Thursday, February 4, 2010

Monserrate Won't Be Expelled

In case you have the political perspicacity of a dead fish, be hereby informed:   girlfriend mutilator Hiram Monserrate will not be expelled from the New York State Senate.

We knew this as soon as the State Senate's bipartisan special committee on the matter offered a loophole the Queen Mary could sail through, in saying that he should be expelled, "or censured."

Yesterday, State Senate President Malcolm Smith, succumbing to pressure, issued a feeble statement saying the senators would resolve the matter before they go on vacation later this month. (Here's an idea:   how about if we offer to pay state senators double -- no, triple -- what they're paid now, if they go on vacation all year.   A bargain at twice the price, but clearly too much to ask for.)

The majority State Senate Democrats simply are unwilling to unseat one of their own, and are signaling they won't do it.   And make no mistake, the Republican political whores in the State Senate, and that's every one of them, would do exactly the same thing if it were one of theirs and they had the majority.

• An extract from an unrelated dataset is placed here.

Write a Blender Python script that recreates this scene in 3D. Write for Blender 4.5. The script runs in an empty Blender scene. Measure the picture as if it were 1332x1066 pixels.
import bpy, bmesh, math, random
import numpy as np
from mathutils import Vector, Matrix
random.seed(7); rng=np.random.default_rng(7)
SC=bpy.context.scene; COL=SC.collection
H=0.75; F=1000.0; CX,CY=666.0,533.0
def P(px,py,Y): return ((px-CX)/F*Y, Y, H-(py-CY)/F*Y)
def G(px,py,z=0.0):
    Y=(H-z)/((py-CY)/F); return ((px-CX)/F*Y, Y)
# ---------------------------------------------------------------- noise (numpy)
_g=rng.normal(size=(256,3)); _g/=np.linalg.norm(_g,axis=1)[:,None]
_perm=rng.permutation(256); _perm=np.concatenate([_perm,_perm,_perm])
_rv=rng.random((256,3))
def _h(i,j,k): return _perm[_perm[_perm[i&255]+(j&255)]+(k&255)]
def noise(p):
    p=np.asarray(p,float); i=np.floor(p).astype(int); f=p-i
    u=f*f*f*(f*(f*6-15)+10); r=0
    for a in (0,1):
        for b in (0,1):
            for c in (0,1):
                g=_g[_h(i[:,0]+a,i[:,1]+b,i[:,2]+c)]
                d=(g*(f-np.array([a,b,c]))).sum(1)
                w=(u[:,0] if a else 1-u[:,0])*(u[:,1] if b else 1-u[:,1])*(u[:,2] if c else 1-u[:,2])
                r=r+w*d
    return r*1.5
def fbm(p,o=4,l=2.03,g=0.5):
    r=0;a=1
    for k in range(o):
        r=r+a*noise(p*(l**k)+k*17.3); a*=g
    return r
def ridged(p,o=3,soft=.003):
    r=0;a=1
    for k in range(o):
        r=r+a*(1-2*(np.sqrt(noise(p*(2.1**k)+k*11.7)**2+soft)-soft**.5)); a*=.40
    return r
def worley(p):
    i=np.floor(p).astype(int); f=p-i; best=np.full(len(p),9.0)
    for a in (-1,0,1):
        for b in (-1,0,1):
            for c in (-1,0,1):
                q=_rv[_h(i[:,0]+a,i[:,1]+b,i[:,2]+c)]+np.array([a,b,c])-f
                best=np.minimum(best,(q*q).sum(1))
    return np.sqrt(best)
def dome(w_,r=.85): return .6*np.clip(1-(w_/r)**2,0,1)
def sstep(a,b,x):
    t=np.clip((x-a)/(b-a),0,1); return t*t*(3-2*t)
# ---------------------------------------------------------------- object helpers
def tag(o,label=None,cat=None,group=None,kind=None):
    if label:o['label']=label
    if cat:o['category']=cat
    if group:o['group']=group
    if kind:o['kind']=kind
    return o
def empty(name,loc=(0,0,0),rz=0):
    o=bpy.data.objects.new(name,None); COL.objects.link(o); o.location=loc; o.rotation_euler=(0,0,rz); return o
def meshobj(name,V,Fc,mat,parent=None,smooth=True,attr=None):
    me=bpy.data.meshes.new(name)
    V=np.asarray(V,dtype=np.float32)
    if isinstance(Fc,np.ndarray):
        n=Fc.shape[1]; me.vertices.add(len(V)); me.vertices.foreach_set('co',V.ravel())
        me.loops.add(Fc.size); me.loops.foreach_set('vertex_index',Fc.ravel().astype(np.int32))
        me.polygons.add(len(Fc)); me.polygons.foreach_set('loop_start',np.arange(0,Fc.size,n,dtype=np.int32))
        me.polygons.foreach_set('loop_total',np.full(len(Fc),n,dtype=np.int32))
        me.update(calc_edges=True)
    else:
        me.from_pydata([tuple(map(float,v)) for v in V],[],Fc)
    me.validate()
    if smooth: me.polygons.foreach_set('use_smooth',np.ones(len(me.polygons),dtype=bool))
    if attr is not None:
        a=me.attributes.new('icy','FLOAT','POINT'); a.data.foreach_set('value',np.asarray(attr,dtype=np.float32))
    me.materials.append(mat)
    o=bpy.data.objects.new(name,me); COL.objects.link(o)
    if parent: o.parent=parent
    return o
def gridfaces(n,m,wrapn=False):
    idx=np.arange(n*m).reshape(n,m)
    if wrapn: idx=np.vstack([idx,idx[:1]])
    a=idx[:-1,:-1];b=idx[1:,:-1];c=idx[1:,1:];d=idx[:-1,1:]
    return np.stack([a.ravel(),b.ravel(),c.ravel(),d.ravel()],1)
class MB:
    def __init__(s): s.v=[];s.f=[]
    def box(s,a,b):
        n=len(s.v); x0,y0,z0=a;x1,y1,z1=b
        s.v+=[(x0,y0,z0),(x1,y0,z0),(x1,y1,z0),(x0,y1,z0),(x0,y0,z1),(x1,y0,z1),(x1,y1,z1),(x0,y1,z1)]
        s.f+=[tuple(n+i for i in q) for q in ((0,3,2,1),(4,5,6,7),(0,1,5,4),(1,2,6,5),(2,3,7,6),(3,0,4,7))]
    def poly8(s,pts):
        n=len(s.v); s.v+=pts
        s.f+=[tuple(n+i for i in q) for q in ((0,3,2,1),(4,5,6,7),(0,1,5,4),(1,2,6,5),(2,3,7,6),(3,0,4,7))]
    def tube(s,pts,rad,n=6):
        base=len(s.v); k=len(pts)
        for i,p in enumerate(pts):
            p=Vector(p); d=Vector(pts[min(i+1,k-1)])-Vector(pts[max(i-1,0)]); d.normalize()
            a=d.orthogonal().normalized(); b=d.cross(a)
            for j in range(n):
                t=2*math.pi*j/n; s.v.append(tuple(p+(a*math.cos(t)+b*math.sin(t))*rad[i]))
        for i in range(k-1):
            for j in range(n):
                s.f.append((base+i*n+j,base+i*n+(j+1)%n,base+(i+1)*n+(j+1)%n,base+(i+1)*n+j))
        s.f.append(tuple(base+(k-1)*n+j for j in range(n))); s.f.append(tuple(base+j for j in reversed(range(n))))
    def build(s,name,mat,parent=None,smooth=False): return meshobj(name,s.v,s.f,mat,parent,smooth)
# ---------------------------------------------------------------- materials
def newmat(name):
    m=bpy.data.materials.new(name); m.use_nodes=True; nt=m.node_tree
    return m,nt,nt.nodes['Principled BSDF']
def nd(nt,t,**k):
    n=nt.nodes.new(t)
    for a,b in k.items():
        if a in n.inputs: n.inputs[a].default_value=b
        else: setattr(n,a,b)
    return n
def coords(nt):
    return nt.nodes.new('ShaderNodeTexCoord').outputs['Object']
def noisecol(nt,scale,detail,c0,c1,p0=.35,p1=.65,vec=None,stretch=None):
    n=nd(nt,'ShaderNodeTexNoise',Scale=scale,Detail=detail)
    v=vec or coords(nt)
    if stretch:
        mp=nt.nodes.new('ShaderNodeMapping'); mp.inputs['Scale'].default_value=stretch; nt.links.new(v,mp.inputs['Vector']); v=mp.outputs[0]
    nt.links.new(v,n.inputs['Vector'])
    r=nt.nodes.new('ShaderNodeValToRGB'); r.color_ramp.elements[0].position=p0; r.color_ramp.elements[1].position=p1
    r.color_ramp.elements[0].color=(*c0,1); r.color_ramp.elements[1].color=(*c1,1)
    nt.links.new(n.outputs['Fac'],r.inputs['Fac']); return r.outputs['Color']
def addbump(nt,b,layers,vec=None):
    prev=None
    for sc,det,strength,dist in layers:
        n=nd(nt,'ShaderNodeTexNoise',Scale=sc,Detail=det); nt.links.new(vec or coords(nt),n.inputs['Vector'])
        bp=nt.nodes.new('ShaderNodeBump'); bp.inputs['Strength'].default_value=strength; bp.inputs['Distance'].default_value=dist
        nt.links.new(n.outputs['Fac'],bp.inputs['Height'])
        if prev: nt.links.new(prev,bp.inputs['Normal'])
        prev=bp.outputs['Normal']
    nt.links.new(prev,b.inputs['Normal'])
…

From the perspective of us outsiders, at least there's a discernibly principled basis for the senators punting on the Monserrate expulsion.   One would think you'd expel a senator for committing an act that would degrade the status of the State Senate.   As far as we can see, if you had a New York State Senate consisting entirely of girlfriend beaters-mutilators -- that would amount to a moral and ethical upgrade of the State Senate we tolerate now.